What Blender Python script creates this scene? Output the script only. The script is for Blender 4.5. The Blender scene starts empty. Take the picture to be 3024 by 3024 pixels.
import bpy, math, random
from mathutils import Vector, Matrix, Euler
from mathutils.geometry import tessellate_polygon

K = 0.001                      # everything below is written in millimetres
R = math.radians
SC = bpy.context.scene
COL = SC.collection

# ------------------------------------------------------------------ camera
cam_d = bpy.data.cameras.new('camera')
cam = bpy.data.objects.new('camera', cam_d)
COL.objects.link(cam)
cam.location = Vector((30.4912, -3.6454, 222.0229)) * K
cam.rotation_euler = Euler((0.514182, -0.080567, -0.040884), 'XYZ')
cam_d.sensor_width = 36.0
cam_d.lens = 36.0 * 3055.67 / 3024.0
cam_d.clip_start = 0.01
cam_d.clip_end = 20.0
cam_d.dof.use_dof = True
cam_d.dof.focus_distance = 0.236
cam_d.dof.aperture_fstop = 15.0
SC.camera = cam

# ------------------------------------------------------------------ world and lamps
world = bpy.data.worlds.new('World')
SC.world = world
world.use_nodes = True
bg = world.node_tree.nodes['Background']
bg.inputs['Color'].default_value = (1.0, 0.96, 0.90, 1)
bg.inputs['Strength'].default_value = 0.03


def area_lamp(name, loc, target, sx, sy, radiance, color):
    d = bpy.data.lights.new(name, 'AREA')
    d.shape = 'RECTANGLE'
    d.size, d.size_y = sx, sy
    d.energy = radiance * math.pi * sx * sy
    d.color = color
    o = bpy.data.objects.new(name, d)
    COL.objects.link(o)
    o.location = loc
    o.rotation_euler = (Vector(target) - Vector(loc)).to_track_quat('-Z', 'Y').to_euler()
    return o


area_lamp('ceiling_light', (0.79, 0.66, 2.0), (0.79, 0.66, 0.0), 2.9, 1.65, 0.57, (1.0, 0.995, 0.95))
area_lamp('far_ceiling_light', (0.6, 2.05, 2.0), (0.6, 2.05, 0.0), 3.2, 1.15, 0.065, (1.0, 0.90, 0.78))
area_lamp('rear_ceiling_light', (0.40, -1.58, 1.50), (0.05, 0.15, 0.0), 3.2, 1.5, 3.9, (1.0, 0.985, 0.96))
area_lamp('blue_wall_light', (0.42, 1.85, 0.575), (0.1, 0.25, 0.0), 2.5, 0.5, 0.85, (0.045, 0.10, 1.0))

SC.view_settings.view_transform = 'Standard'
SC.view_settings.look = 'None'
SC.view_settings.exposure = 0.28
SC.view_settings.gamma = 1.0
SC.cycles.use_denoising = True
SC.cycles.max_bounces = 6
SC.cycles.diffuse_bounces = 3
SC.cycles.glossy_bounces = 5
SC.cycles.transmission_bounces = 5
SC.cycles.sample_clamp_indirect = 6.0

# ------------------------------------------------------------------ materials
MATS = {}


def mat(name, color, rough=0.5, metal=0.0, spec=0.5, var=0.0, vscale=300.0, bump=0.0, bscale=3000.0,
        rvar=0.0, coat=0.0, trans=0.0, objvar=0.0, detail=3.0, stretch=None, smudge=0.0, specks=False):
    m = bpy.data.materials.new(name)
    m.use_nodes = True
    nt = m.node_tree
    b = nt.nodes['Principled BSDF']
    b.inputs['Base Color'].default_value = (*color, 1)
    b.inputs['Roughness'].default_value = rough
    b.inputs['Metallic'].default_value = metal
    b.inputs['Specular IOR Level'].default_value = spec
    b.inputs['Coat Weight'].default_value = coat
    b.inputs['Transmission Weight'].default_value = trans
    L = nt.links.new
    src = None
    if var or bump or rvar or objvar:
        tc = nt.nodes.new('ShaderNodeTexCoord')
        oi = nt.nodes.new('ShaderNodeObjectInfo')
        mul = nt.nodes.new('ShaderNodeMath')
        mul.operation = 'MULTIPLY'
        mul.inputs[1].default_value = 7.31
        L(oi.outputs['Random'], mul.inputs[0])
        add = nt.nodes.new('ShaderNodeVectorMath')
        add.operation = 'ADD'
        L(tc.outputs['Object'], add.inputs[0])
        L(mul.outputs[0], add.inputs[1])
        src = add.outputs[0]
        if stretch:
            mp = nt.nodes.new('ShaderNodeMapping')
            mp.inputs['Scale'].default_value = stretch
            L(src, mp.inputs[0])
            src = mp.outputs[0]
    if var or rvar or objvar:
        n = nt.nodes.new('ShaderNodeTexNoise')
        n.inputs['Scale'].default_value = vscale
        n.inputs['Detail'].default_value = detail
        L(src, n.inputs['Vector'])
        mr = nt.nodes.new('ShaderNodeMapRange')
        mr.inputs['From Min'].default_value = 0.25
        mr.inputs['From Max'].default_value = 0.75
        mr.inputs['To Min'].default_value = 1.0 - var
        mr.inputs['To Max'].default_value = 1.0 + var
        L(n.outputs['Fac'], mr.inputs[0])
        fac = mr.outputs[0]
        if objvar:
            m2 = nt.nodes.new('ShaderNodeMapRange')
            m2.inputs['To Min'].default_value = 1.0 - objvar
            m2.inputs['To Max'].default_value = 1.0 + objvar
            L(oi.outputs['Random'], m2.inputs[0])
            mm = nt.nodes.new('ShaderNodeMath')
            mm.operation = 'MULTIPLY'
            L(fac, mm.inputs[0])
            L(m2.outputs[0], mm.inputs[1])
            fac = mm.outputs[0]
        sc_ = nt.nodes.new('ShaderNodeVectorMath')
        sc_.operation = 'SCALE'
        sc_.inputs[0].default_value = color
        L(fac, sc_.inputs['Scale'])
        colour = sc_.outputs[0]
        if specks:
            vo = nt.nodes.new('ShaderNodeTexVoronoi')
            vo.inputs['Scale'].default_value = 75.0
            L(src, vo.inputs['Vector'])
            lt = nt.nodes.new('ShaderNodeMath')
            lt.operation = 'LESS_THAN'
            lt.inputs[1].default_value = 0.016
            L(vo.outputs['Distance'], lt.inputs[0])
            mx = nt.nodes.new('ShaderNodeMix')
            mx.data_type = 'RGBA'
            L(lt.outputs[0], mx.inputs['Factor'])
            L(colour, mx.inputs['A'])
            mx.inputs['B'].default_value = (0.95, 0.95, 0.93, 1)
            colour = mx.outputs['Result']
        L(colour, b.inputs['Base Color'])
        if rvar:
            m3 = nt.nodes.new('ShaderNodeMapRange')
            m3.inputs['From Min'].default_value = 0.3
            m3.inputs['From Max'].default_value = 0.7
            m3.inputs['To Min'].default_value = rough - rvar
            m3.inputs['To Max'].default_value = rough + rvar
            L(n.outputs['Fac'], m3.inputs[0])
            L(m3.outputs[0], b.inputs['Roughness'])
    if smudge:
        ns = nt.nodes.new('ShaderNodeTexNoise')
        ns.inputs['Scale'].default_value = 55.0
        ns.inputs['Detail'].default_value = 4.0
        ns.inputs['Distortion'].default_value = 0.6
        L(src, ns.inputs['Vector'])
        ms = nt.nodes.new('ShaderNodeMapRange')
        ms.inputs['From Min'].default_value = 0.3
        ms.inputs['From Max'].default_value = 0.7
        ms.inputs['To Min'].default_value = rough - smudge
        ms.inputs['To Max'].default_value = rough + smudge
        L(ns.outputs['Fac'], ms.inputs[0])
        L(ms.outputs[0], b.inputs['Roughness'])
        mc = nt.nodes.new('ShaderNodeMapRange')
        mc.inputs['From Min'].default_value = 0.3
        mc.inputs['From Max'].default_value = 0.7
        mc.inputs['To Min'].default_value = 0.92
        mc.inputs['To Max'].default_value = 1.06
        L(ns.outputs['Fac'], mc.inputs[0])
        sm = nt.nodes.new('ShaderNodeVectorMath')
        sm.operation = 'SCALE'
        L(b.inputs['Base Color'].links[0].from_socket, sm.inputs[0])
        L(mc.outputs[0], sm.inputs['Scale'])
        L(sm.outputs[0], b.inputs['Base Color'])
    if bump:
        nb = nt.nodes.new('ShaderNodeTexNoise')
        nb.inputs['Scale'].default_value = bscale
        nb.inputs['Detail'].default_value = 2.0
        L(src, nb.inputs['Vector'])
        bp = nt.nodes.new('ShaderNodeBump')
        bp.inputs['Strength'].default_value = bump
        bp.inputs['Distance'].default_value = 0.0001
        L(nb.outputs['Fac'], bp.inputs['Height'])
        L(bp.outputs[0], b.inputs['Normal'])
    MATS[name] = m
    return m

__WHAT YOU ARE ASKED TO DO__
Set down, exactly as written, each line of the data from its opening line through the one containing "COL = SC.collection". Output nothing more.

__EXERCISE OUTPUT__
What Blender Python script creates this scene? Output the script only. The script is for Blender 4.5. The Blender scene starts empty. Take the picture to be 3024 by 3024 pixels.
import bpy, math, random
from mathutils import Vector, Matrix, Euler
from mathutils.geometry import tessellate_polygon

K = 0.001                      # everything below is written in millimetres
R = math.radians
SC = bpy.context.scene
COL = SC.collection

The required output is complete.